* [Stated task]: Return all the data below as it stands, minus the pictures.

* [Supplied material]:
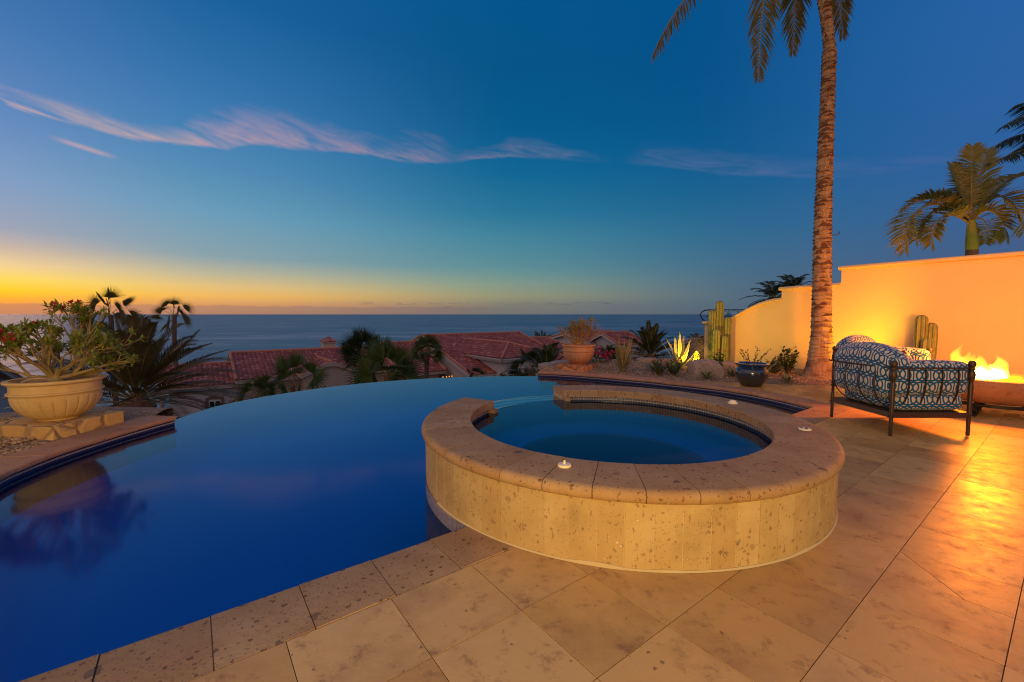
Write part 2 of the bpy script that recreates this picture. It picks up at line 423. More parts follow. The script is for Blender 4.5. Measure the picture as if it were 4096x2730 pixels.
def urn(name, a, b_):
    m, nt, b = newmat(name, .8, spec=.2); p = wpos(nt)
    col = mix(nt, mr(nt, nz(nt, p, 4, 5, .6), .35, .7), a, b_)
    s, h = specks(nt, wpos(nt, (1, 1, 2.2)), 60, .8, .3); col = mix(nt, mth(nt, 'MULTIPLY', s, .55), col, tuple(x * .35 for x in b_[:3]) + (1,))
    nt.links.new(col, b.inputs['Base Color']); bump(nt, b, nz(nt, p, 50, 4), .4, .004); return m
M['urn_gold'] = urn('yellow_cast_stone', (.66, .48, .20, 1), (.54, .36, .13, 1))
M['urn_red'] = urn('terracotta_cast_stone', (.56, .30, .15, 1), (.46, .23, .11, 1))
def glaze():
    m, nt, b = newmat('blue_glaze', .16, spec=.7); p = wpos(nt)
    n = nz(nt, wpos(nt, (2, 2, 7)), 2.2, 4, .6, .8); z = nd(nt, 'ShaderNodeSeparateXYZ', {0: wpos(nt)}).outputs[2]
    col = mix(nt, mr(nt, n, .36, .52), (.008, .03, .075, 1), (.035, .028, .014, 1))
    col = mix(nt, mr(nt, mth(nt, 'ADD', z, mth(nt, 'MULTIPLY', n, .25)), .38, .50), col, (.008, .045, .14, 1))
    nt.links.new(col, b.inputs['Base Color']); b.inputs['Coat Weight'].default_value = .5; bump(nt, b, n, .3, .01); return m
M['glaze'] = glaze()
M['metal'] = newmat('bronze_frame_metal', .42, (.065, .042, .028, 1), .5, .55)[0]
M['iron'] = newmat('wrought_iron', .5, (.03, .025, .02, 1), .5, .6)[0]
M['black_metal'] = newmat('black_fixture', .5, (.02, .018, .015, 1), .5, .3)[0]
M['cap_plastic'] = newmat('cream_plastic', .4, (.82, .72, .50, 1))[0]
M['cap_dark'] = newmat('cap_hole', .8, (.04, .035, .03, 1))[0]
M['glass'] = newmat('dark_window_glass', .08, (.01, .012, .016, 1), .8)[0]
M['window_frame'] = newmat('white_window_frame', .5, (.6, .58, .55, 1))[0]
M['brown_trim'] = stucco('brown_surround', (.20, .115, .085, 1))
M['fire_stone'] = cantera('firebowl_stone', (.42, .24, .14, 1), (.34, .17, .09, 1), chip=.5)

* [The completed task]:
Write part 2 of the bpy script that recreates this picture. It picks up at line 423. More parts follow. The script is for Blender 4.5. Measure the picture as if it were 4096x2730 pixels.
def urn(name, a, b_):
    m, nt, b = newmat(name, .8, spec=.2); p = wpos(nt)
    col = mix(nt, mr(nt, nz(nt, p, 4, 5, .6), .35, .7), a, b_)
    s, h = specks(nt, wpos(nt, (1, 1, 2.2)), 60, .8, .3); col = mix(nt, mth(nt, 'MULTIPLY', s, .55), col, tuple(x * .35 for x in b_[:3]) + (1,))
    nt.links.new(col, b.inputs['Base Color']); bump(nt, b, nz(nt, p, 50, 4), .4, .004); return m
M['urn_gold'] = urn('yellow_cast_stone', (.66, .48, .20, 1), (.54, .36, .13, 1))
M['urn_red'] = urn('terracotta_cast_stone', (.56, .30, .15, 1), (.46, .23, .11, 1))
def glaze():
    m, nt, b = newmat('blue_glaze', .16, spec=.7); p = wpos(nt)
    n = nz(nt, wpos(nt, (2, 2, 7)), 2.2, 4, .6, .8); z = nd(nt, 'ShaderNodeSeparateXYZ', {0: wpos(nt)}).outputs[2]
    col = mix(nt, mr(nt, n, .36, .52), (.008, .03, .075, 1), (.035, .028, .014, 1))
    col = mix(nt, mr(nt, mth(nt, 'ADD', z, mth(nt, 'MULTIPLY', n, .25)), .38, .50), col, (.008, .045, .14, 1))
    nt.links.new(col, b.inputs['Base Color']); b.inputs['Coat Weight'].default_value = .5; bump(nt, b, n, .3, .01); return m
M['glaze'] = glaze()
M['metal'] = newmat('bronze_frame_metal', .42, (.065, .042, .028, 1), .5, .55)[0]
M['iron'] = newmat('wrought_iron', .5, (.03, .025, .02, 1), .5, .6)[0]
M['black_metal'] = newmat('black_fixture', .5, (.02, .018, .015, 1), .5, .3)[0]
M['cap_plastic'] = newmat('cream_plastic', .4, (.82, .72, .50, 1))[0]
M['cap_dark'] = newmat('cap_hole', .8, (.04, .035, .03, 1))[0]
M['glass'] = newmat('dark_window_glass', .08, (.01, .012, .016, 1), .8)[0]
M['window_frame'] = newmat('white_window_frame', .5, (.6, .58, .55, 1))[0]
M['brown_trim'] = stucco('brown_surround', (.20, .115, .085, 1))
M['fire_stone'] = cantera('firebowl_stone', (.42, .24, .14, 1), (.34, .17, .09, 1), chip=.5)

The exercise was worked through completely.